While the Canadian dollar is low compared with U.S. currency, it is holding its own in terms of world currencies.Getty Images/iStockphoto
With our dollar weaker and the U.S. currency strong, one of the big questions for Canadians in the near future is whether our economy can take advantage of the difference.
"Over the past decade Canada's exports to the U.S. have flat-lined," says Danielle Goldfarb, associate director of the Global Commerce Centre at the Conference Board of Canada.
As the Canadian economy faces headwinds, especially from the plunge in energy prices, the Bank of Canada looks to strength in the U.S. economy for Canadian exports there to lift domestic growth.
But it has been a problem for Canadian exporters, Ms. Goldfarb said, that they "have traditionally focused mainly on the U.S., even though Canada is losing market share there, mainly to China and other emerging markets."
It's especially dicey for Canada's auto industry. Just recently, Toyota announced that it is moving production of its bestselling Corolla sedan from Cambridge, Ont., to Guanajuato, Mexico, investing $1-billion on a plant there to build 200,000 cars a year.
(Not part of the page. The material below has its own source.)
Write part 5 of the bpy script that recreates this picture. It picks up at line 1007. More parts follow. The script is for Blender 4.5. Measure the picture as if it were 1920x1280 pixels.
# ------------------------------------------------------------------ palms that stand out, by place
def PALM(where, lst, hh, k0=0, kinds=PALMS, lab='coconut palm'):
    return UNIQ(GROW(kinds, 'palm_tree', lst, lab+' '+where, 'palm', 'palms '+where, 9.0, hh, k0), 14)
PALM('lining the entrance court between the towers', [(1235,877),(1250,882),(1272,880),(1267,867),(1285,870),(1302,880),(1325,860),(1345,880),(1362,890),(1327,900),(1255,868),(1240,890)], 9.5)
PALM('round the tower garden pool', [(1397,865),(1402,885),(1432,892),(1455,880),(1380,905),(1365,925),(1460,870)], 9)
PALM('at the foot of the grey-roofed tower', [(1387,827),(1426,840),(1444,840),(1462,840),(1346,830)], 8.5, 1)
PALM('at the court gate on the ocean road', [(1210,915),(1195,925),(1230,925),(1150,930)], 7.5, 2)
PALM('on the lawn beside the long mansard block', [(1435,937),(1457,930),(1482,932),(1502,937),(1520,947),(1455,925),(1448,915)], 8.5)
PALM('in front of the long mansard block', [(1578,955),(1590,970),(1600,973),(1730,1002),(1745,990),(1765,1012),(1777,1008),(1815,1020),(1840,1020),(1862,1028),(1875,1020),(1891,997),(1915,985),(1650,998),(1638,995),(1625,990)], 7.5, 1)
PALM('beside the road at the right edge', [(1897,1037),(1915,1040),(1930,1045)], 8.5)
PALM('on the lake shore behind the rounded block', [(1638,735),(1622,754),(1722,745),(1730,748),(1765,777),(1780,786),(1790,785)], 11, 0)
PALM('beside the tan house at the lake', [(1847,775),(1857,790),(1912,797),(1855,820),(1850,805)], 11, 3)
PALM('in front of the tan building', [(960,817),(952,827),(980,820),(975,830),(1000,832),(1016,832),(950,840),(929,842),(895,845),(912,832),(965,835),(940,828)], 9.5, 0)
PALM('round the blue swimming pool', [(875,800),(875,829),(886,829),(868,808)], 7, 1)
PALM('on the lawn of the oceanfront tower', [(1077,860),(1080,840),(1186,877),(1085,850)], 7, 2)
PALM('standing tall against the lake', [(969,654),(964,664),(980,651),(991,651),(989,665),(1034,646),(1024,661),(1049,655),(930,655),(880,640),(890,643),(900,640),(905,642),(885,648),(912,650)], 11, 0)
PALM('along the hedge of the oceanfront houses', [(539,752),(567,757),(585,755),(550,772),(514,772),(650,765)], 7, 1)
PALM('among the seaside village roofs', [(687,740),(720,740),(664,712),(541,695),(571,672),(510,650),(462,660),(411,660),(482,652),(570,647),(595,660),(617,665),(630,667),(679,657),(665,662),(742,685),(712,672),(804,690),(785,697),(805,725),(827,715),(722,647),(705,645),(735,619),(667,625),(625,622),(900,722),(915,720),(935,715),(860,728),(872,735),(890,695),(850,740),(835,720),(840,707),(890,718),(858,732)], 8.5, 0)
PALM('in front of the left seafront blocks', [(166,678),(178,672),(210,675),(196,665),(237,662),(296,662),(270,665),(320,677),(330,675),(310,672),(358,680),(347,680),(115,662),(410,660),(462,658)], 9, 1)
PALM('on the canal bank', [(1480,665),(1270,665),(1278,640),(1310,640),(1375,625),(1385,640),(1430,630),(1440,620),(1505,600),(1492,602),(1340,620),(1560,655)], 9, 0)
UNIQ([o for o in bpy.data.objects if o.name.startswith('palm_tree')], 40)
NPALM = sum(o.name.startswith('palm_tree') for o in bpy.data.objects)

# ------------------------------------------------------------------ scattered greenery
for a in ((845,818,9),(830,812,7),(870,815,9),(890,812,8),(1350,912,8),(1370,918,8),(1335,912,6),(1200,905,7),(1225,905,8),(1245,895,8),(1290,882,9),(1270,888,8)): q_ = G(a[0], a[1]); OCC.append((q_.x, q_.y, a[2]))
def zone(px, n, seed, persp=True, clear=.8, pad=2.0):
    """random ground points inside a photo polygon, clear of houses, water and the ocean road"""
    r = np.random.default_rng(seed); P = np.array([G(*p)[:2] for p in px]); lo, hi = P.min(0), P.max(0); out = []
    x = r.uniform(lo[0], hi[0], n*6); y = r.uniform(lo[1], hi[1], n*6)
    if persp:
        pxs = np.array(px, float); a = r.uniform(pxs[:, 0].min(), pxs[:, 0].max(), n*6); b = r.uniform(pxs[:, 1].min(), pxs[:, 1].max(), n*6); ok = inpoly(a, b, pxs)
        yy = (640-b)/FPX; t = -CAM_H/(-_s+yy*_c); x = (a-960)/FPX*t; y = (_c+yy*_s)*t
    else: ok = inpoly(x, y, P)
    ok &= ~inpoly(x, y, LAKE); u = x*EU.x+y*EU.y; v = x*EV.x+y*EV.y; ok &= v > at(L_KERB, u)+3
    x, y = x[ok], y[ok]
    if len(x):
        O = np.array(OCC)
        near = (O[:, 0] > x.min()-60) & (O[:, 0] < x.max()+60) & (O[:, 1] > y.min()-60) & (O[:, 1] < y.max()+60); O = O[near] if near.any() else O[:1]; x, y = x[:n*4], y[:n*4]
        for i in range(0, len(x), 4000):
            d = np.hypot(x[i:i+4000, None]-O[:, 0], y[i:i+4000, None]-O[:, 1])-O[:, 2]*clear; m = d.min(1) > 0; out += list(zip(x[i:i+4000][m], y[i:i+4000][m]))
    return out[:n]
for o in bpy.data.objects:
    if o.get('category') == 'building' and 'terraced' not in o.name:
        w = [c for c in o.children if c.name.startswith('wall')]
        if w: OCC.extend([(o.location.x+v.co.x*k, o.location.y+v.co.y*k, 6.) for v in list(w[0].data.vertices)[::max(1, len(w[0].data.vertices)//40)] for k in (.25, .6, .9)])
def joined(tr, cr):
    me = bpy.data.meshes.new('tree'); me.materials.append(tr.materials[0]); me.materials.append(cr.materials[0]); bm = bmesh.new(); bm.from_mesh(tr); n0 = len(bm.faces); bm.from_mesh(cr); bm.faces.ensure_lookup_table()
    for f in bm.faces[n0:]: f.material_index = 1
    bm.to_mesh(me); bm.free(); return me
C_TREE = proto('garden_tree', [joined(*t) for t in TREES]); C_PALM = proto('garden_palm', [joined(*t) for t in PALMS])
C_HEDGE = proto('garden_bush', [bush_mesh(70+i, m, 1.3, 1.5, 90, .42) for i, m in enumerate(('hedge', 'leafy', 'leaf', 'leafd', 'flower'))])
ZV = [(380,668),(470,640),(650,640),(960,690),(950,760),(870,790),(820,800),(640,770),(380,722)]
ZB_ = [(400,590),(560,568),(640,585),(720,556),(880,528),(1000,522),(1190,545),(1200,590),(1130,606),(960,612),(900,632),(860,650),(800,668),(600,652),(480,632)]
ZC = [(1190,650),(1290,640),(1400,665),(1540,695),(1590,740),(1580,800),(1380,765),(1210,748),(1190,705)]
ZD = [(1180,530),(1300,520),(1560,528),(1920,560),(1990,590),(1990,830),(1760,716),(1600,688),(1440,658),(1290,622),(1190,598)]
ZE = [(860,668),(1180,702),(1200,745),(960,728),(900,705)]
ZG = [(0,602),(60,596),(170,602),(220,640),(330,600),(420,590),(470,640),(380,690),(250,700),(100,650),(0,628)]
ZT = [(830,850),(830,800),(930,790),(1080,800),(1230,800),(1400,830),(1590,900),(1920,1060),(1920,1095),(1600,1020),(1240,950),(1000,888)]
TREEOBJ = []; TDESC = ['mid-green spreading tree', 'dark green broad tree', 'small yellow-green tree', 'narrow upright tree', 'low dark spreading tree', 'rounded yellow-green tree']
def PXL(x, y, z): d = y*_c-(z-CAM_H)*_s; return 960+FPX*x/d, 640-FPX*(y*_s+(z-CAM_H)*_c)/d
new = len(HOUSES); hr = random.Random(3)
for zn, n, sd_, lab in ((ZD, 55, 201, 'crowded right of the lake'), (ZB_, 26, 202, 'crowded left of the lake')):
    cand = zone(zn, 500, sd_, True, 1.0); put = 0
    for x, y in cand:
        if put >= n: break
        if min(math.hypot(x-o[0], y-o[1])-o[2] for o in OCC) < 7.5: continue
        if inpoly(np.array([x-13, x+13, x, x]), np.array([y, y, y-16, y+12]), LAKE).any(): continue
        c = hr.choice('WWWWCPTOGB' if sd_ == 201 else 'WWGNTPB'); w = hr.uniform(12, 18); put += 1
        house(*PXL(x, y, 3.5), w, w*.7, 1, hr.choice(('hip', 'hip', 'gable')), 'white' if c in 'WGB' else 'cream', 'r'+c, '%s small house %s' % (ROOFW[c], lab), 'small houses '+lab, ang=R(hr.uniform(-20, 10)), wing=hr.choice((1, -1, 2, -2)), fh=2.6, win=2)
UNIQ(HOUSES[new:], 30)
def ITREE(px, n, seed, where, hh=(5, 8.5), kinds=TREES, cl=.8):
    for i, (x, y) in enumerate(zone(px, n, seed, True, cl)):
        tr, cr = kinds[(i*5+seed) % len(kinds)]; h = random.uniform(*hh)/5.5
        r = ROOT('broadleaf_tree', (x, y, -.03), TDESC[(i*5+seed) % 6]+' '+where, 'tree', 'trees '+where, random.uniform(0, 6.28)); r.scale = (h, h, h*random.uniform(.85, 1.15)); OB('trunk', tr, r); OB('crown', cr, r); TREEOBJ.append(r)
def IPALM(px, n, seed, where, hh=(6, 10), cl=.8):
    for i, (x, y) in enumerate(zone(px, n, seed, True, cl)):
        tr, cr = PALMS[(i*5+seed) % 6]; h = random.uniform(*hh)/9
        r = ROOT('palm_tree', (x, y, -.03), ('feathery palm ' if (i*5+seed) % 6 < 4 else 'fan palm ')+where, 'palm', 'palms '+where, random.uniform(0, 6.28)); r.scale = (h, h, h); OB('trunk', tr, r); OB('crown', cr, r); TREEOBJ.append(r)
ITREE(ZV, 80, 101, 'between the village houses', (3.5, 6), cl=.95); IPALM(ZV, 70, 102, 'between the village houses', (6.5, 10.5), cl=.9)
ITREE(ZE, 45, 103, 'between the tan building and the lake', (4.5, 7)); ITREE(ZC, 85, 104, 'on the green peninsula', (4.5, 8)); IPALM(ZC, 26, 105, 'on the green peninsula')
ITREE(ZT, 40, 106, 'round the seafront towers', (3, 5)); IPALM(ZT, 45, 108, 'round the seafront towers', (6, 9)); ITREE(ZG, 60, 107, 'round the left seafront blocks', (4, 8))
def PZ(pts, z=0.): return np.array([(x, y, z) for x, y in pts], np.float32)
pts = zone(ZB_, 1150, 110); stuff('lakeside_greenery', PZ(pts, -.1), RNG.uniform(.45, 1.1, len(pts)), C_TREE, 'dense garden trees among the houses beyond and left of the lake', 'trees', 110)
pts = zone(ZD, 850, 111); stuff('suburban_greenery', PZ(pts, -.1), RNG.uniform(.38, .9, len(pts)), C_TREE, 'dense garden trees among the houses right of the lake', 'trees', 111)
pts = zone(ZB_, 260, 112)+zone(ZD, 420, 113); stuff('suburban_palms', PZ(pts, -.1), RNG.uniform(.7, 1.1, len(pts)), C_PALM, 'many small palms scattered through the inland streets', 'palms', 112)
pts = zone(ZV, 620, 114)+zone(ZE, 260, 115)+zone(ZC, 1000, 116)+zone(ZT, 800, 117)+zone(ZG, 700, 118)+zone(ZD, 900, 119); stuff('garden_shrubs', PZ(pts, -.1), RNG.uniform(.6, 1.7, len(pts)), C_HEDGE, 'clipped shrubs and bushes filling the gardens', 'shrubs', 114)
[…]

While auto exports rebounded in March, this was counteracted by a decrease in energy exports. But the currency difference was also a factor in a widening global trade deficit, as export prices declined and import prices increased.
In the late 1990s, when the Canadian dollar was also low, Canada's manufacturing sector tended to benefit and seemed to hold its own against lower-wage Mexico or the U.S. South. The currency difference and a strong pool of skilled labour made workers' rates more competitive.
But manufacturing in Canada has been on a long slide, with the auto sector, especially, slipping steadily. Canada produced nearly 2.4 million vehicles last year, nearly as much as pre-recession production. But this compares unfavourably with about three million in 1999, and Canada's share of North American vehicle production has fallen to 14 per cent, its lowest level since 1987, according Queen's University professor John Holmes.
"Between 1982 and 2006, Canada enjoyed a positive balance on its automotive trade with the rest of the world," Dr. Holmes said in a report last month for McMaster University's Automotive Policy Research Centre.
"By 2007, on the eve of the global financial crisis, the balance had turned negative. By 2014, the deficit stood at $10.3-billion. Over the seven years between 2008 and 2014 Canada registered an average annual automotive trade deficit of $9.5-billion."
In fact, "Over the last three years it has been the U.S. which has taken away [Canada's] share of auto production in North America, rather than Mexico or other low-cost areas," says Andrew Grantham, senior economist at CIBC World Markets.
"It suggests that when the U.S. dollar was very weak, when the [U.S.] Federal Reserve were doing QE [quantitative easing, or increasing the money supply], a lot of production in Canada wasn't actually being taken away by lower-cost countries, but by the U.S. Now that our dollar has weakened we could start to see some of that production coming back," Mr. Grantham explains.
"The hope is that we're going to see some manufacturing investment come back into Canada. This would mean our exports in general, not just those into the U.S., won't be so reliant on energy."
Bill Murnighan, research director with Unifor, Canada's largest private-sector union, says, "It's a given that the resource run-up had a devastating effect on our exports.
"Our view is that the dollar had been highly overvalued for a while – 80 to 85 cents [U.S.] is where it should be at." (Canada's dollar is currently moving around 80 cents U.S.) "We think that a return to normal with our largest partner is certainly going to help Canadian exporters of all kinds," Mr. Murnighan adds. The difficulty for workers is that "it doesn't happen very quickly" and it doesn't necessarily mean more jobs, as robotics continue to take over manufacturing in the auto and other sectors.
Mr. Grantham agrees that "there's a lag involved between a weaker currency and some of those investments in manufacturing coming back. Our research shows that the biggest impact comes in six to eight quarters – you're talking one to two years."
This is compounded by the fact that while the Canadian dollar is low compared with U.S. currency, it's holding its own in terms of world currencies.
"It hasn't changed that much compared with the Mexican peso," he says. It is also reasonably stable compared with the euro, which is struggling with issues such as Greece's financial crisis.
If manufacturing does grow, Canadians will first see production increases and only after that would this show up as a boost in exports and GDP, Mr. Grantham says. Canadian industry could benefit by bringing in what many policy makers say are long-overdue gains in productivity, but the CIBC economist says this is only one factor.
"What we've seen is that productivity growth in the U.S. was pretty strong before the recession. They were developing a lot of the progress that was made in information technology. It has slowed in the U.S. since the recession. We're not catching up in Canada but the gap isn't growing," he says.
The most significant issue is the currency difference, even if it will take time to work its way through the economy. "We've gone from about a 15-per-cent overvaluation when you look at the total manufacturing cost [of typical goods] in the U.S. and Canada to now where, if anything, it's slightly cheaper in Canada. In terms of bringing investment back into the country that's the key factor."